Se dovessi scrivere questi pensieri per la stampa, mi troverei costretto a soggiungere qui subito molte restrizioni, perchè altri non credesse, o non volesse credere, ch’io intenda, che il sistema romantico renderà spirituale tutta la letteratura, farà dei poeti tanti missionari, ecc. Ma scrivendo a Lei, se diffido delle mie idee, ho almeno la sodisfazione d’esser certo, che saranno prese secondo la loro misura; e in tante lungaggini, posso almeno risparmiarle quelle, che sarebbero destinate a prevenire le false interpretazioni, e quell’affettato frantendere che molti trovano più comodo e più furbo dell’intendere.
Dopo d’averle, a diritto e a rovescio, e forse con più fiducia che discrezione, sottomesso il mio parere sopra una materia toccata appena indirettamente nella gentilissima di Lei lettera, non so, se mi rimanga ancora qualche diritto di parlare dei punto ch’Ella ha accennato più espressamente, voglio dire il trionfo, o la caduta probabile dei sistema romantico. Ma, giacchè in più luoghi di questa cicalata, mi sono preso la libertà di proferire, con molta confidenza, de’ pronostici lieti per quel sistema, i quali a prima vista, possono parere in opposizione col fatto, non posso a meno di non sottometterle anche le ragioni di quei pronostici, quali mi par di vederle nello stato reale delle cose, rimosse le prime apparenze.
Certo, se uno straniero, il quale avesse sentito parlare dei dibattimenti, ch’ebbero luogo qui intorno al romanticismo, venisse ora a domandare a che punto sia una tale questione, si può scommettere mille contr’uno, che si sentirebbe rispondere a un dipresso così: - Il romanticismo? Se n’è parlato qualche tempo, ma ora non se ne parla più; la parola stessa è dimenticata, se non che di tempo in tempo vi capiterà forse di sentire pronunziar l’epiteto romantico per qualificare una proposizione strana, un cervello bislacco, una causa spallata; che so io? una pretesa esorbitante, un mobile mal connesso.
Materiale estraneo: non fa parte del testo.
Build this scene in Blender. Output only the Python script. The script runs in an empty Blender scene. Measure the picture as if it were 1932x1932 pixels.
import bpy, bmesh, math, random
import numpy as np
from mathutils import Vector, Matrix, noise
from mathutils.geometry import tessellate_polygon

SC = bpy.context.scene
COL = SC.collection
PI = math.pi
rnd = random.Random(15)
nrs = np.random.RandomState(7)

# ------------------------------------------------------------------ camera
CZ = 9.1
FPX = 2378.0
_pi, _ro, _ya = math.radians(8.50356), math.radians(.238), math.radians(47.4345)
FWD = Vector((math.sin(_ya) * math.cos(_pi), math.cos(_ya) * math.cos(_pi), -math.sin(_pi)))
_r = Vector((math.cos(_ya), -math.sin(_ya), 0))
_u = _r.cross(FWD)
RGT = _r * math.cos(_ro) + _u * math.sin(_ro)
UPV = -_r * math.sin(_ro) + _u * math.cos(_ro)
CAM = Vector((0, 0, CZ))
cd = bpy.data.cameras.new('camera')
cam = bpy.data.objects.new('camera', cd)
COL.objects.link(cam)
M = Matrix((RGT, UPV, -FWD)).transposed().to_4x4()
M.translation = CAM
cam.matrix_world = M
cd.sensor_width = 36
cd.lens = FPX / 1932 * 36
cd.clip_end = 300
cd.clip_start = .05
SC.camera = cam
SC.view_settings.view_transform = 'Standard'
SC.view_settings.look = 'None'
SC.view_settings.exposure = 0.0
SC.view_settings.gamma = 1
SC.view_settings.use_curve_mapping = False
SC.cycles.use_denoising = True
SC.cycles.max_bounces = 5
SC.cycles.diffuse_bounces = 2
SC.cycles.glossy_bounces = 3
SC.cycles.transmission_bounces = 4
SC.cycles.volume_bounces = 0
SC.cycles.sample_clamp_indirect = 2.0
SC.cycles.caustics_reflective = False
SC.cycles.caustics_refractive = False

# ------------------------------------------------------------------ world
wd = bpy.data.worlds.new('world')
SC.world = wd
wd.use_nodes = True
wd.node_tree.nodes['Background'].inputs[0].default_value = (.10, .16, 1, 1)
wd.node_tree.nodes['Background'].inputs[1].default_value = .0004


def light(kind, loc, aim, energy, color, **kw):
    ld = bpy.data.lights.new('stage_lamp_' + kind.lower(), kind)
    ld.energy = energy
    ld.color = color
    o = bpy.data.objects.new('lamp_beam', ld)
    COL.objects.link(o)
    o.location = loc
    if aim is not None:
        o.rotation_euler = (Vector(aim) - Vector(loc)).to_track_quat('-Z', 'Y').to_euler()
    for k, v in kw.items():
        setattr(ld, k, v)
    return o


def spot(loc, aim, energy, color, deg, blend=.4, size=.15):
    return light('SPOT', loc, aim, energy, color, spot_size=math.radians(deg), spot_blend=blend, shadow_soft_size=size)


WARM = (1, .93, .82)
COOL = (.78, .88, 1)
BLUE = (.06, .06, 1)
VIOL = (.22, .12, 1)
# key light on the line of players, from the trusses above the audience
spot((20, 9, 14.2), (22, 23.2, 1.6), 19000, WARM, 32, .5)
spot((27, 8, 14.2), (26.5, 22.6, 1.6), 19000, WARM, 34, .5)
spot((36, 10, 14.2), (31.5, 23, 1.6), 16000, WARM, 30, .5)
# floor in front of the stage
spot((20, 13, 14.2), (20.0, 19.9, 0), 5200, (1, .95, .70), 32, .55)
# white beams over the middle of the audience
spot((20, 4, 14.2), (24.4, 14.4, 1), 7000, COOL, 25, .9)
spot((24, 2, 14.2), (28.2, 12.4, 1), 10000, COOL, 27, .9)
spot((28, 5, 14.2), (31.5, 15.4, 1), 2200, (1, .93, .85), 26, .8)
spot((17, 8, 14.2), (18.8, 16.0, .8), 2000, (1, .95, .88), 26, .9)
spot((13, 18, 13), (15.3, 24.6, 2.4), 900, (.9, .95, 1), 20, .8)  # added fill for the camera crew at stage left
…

Ma non vi consiglierei di parlarne sul serio: sarebbe come se veniste a chiedere, se la gente si diverte ancora col Kaleidoscopio. — Se l’uomo, che avesse avuta questa risposta, fosse di quelli che sanno ricordarsi all’opportunità, che una parola si adopera per molti significati, e insistesse per sapere, che cosa intenda per romanticismo il suo interlocutore, vedrebbe, che intende non so qual guazzabuglio di streghe, di spettri, un disordine sistematico, una ricerca stravagante, una abiura in termini dei senso comune; un romanticismo insomma, che si sarebbe avuta molta ragione di rifiutare, e di dimenticare, se fosse stato proposto da alcuno.